GOAL OF THE EXERCISE.
Gather each line containing the string "part" from these entries.
● ● ●
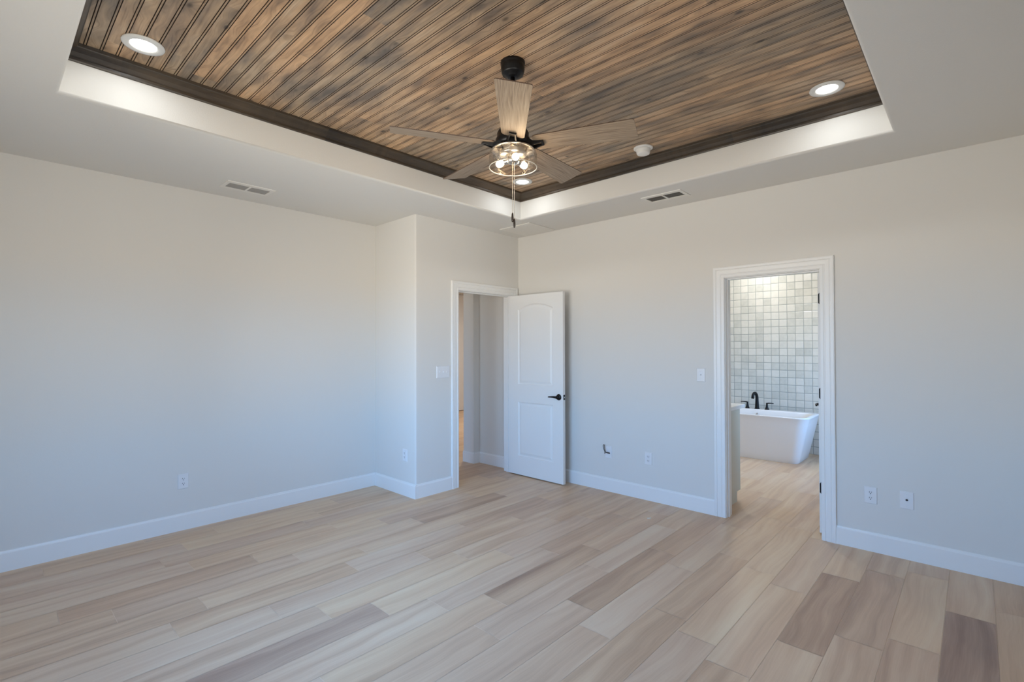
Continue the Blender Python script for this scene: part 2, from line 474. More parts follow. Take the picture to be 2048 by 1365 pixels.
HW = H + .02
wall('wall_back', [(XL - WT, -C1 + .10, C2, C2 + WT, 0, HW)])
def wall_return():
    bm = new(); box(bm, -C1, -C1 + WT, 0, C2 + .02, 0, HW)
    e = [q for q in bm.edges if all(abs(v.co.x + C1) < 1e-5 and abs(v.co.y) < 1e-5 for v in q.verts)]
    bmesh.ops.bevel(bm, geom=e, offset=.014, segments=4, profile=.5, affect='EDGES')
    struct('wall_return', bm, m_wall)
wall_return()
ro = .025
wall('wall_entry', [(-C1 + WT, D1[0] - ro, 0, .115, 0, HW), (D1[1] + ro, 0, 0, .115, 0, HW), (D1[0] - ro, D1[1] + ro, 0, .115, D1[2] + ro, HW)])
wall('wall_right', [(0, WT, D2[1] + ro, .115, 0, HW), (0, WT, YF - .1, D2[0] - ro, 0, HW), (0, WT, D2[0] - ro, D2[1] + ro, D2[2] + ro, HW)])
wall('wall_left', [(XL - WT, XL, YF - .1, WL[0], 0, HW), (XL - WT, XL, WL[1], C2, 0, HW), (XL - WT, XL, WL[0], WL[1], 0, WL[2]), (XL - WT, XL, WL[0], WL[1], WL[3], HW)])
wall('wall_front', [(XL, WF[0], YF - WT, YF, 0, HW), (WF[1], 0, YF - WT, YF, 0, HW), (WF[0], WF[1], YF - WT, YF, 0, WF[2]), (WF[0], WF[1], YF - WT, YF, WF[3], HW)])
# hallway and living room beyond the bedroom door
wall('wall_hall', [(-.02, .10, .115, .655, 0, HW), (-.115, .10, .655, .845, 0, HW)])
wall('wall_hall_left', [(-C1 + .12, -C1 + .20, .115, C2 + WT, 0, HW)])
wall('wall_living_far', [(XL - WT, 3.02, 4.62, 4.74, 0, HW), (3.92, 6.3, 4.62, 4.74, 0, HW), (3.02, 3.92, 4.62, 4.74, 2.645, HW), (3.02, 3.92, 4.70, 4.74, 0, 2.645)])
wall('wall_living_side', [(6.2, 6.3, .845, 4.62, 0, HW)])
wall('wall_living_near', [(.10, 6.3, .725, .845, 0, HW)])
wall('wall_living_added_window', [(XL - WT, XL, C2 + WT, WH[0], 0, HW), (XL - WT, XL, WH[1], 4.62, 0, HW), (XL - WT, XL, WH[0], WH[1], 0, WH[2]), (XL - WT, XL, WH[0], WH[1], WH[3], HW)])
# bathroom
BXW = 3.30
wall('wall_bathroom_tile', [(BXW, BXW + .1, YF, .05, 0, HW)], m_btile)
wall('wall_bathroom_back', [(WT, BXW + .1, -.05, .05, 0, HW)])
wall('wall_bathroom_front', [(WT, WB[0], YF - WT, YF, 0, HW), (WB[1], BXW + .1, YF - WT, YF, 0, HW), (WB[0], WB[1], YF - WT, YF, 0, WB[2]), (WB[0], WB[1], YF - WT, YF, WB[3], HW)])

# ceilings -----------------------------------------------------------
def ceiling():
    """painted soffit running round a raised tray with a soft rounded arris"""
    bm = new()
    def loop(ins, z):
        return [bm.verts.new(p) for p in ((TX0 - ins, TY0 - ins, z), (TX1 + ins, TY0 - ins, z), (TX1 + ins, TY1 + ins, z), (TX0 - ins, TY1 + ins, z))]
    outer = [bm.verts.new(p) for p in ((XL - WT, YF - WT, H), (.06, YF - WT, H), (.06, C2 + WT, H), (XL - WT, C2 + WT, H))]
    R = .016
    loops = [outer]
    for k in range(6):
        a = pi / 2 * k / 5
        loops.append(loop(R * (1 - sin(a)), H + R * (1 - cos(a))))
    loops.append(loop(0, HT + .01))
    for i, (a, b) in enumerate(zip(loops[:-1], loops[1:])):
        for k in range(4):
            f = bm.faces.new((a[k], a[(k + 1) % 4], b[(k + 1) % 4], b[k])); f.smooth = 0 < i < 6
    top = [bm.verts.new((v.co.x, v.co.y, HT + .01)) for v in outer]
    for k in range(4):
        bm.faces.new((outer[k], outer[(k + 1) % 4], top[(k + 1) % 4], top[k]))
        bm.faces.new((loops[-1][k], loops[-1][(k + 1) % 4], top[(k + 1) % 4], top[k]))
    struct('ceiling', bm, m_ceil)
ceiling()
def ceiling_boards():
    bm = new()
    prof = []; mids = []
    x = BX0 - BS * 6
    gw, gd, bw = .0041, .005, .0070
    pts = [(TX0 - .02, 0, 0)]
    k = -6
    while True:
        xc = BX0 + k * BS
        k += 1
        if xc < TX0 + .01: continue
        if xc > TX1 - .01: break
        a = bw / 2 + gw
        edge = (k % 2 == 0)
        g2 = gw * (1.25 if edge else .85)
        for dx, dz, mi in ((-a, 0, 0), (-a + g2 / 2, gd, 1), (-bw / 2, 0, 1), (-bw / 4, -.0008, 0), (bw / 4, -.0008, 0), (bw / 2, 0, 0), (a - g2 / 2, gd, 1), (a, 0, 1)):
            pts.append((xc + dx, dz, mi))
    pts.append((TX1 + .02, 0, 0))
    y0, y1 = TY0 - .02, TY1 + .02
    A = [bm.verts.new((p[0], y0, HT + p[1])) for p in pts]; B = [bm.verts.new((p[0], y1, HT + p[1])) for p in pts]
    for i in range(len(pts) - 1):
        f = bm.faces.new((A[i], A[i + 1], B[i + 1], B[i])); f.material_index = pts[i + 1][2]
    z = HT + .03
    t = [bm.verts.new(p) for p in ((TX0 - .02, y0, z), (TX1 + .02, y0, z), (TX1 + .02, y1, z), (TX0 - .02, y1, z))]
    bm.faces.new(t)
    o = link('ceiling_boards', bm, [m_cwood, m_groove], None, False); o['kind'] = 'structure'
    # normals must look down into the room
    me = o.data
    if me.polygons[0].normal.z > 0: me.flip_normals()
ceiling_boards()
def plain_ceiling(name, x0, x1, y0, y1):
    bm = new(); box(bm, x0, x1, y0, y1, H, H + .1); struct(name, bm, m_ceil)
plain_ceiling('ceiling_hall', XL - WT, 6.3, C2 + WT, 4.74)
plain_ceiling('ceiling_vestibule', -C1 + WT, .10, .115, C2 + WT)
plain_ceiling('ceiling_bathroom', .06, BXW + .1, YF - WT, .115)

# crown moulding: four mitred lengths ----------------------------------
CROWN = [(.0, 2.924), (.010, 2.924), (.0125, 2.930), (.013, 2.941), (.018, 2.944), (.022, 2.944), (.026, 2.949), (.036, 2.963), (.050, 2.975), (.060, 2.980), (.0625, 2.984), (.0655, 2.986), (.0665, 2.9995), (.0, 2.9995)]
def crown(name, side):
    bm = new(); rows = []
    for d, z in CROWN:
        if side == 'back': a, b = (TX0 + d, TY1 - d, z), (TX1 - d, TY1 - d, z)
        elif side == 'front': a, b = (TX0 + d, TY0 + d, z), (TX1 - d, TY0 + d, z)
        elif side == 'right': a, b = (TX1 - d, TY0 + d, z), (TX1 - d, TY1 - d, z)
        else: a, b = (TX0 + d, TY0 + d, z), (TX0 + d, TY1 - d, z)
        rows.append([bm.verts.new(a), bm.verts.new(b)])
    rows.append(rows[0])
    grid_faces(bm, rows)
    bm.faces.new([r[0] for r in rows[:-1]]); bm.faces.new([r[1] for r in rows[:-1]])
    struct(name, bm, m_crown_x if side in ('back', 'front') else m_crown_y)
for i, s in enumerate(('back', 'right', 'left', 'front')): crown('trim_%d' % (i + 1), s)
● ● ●
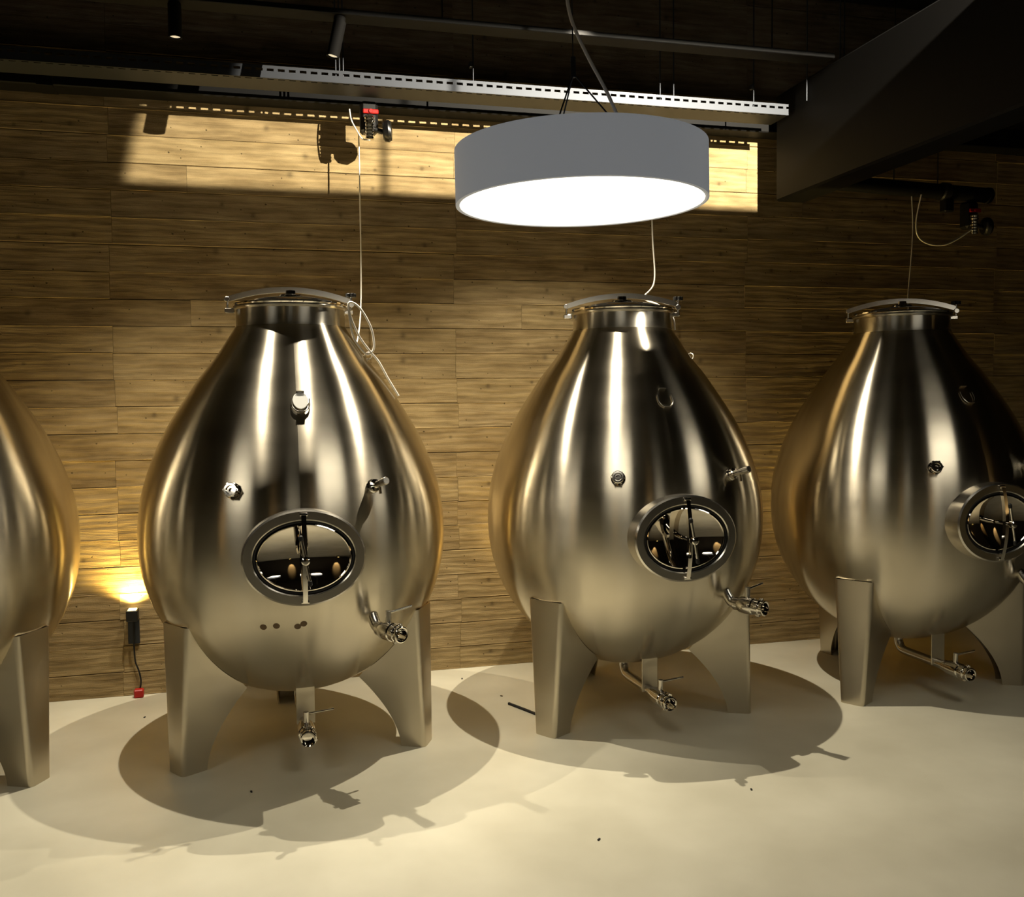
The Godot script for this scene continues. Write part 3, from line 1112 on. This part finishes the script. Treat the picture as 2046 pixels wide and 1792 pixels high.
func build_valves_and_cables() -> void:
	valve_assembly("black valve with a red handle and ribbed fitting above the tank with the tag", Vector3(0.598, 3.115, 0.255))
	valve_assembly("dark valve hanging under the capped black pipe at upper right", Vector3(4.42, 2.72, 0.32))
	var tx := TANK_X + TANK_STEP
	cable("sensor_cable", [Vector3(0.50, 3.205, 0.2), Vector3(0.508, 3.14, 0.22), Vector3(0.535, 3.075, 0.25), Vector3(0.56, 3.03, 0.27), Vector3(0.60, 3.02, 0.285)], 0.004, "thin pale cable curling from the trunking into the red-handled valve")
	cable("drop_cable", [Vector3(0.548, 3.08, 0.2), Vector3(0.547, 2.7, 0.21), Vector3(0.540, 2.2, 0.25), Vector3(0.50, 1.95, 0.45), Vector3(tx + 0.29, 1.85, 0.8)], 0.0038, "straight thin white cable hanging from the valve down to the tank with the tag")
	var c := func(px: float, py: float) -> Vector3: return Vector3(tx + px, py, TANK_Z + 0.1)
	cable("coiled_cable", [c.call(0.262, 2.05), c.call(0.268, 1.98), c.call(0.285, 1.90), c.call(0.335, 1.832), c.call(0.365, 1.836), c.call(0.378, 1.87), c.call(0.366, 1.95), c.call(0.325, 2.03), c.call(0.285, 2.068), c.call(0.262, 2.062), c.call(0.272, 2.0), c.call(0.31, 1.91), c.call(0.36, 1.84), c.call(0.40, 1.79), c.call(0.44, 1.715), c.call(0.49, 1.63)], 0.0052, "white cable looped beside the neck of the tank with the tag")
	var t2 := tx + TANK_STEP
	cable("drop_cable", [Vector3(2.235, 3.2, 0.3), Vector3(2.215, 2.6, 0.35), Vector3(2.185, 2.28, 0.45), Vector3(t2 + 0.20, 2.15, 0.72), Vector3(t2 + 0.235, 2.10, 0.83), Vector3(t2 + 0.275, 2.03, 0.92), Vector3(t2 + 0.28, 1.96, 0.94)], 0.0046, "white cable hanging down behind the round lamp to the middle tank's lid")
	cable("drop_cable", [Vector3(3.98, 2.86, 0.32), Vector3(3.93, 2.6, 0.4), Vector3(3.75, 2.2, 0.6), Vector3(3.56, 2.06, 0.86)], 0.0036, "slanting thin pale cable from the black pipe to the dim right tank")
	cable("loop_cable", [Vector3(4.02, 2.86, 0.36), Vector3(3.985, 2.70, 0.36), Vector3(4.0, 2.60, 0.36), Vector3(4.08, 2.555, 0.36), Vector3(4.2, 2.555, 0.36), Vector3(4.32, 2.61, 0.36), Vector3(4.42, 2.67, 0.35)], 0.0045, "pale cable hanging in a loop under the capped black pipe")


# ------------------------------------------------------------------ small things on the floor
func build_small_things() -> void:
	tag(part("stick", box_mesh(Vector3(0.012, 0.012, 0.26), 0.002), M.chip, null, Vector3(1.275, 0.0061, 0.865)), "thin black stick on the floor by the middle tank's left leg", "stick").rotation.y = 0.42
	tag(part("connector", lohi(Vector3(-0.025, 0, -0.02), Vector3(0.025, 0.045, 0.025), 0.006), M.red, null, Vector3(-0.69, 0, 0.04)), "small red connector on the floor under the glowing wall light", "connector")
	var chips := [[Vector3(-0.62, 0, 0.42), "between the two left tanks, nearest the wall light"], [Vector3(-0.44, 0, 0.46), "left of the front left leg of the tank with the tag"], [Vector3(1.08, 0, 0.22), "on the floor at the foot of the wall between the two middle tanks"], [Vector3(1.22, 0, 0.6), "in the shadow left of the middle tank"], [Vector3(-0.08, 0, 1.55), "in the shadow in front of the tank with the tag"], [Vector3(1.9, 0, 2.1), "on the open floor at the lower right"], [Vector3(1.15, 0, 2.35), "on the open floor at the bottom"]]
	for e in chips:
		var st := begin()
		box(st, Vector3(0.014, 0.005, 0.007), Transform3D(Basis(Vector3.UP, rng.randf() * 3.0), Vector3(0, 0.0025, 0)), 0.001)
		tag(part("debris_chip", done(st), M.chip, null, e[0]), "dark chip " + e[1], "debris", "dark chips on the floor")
● ● ●
WRITTEN ANSWER.
Continue the Blender Python script for this scene: part 2, from line 474. More parts follow. Take the picture to be 2048 by 1365 pixels.
The Godot script for this scene continues. Write part 3, from line 1112 on. This part finishes the script. Treat the picture as 2046 pixels wide and 1792 pixels high.
	tag(part("stick", box_mesh(Vector3(0.012, 0.012, 0.26), 0.002), M.chip, null, Vector3(1.275, 0.0061, 0.865)), "thin black stick on the floor by the middle tank's left leg", "stick").rotation.y = 0.42
	tag(part("connector", lohi(Vector3(-0.025, 0, -0.02), Vector3(0.025, 0.045, 0.025), 0.006), M.red, null, Vector3(-0.69, 0, 0.04)), "small red connector on the floor under the glowing wall light", "connector")
		tag(part("debris_chip", done(st), M.chip, null, e[0]), "dark chip " + e[1], "debris", "dark chips on the floor")